L’erreur est humaine. Tout le monde peut se tromper et ce n’est sans doute pas la première fois qu’on déclenche une guerre qu’on n’aurait pas dû déclencher. Mais persister dans l’erreur, se battre avec un tel acharnement pour dire qu’on a raison contre tout le monde, en dépit des évidences dévastatrices de l’Irak, cela dépasse l’entendement. Sir John Chilcot, le président de la commission d’enquête, sans doute par pitié pour ce pauvre Blair, lui tend une ultime perche : « Avez-vous des regrets ? » Non, Blair n’a pas de regrets. Arrogant, mais cohérent. On ne peut pas avoir raison contre tout le monde et dans le même temps éprouver des regrets.
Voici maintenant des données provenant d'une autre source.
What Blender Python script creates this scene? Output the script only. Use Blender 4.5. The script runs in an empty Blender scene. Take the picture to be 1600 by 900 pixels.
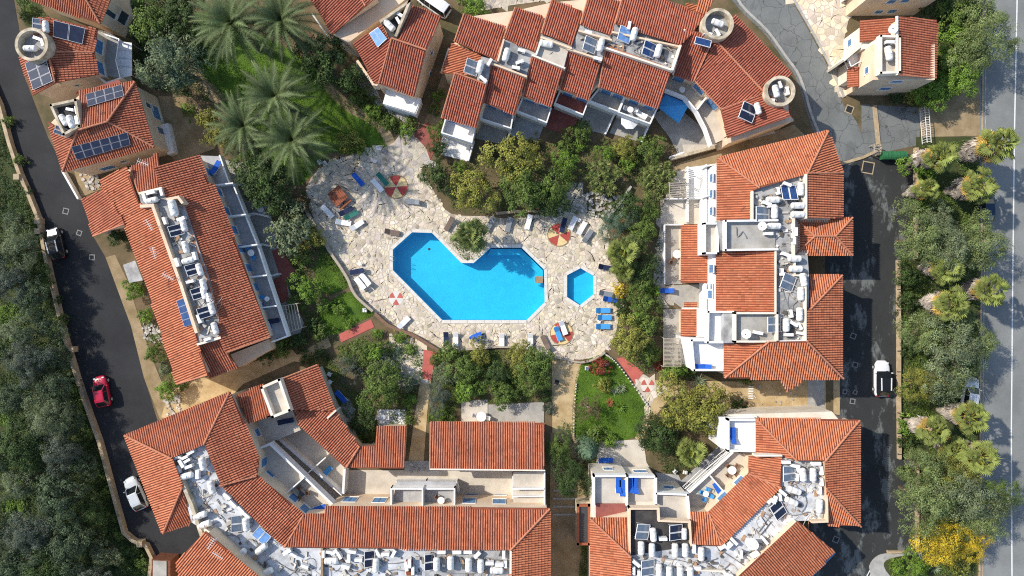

D’aucuns se demandent comment se fait-il que ce poids léger de la guerre d’Irak soit convoqué par des commissions d’enquête alors que le poids lourd, le premier responsable de cette guerre, coule des jours heureux dans son ranch texan sans que la moindre commission ne songe à lui poser la moindre question ? C’est qu’au pays du puritanisme pur et dur, et pour prendre les exemples de Bill Clinton et de George W. Bush, il est nettement plus grave d’avoir une aventure sexuelle avec une adulte consentante au bureau ovale que de mettre le monde sens dessus dessous.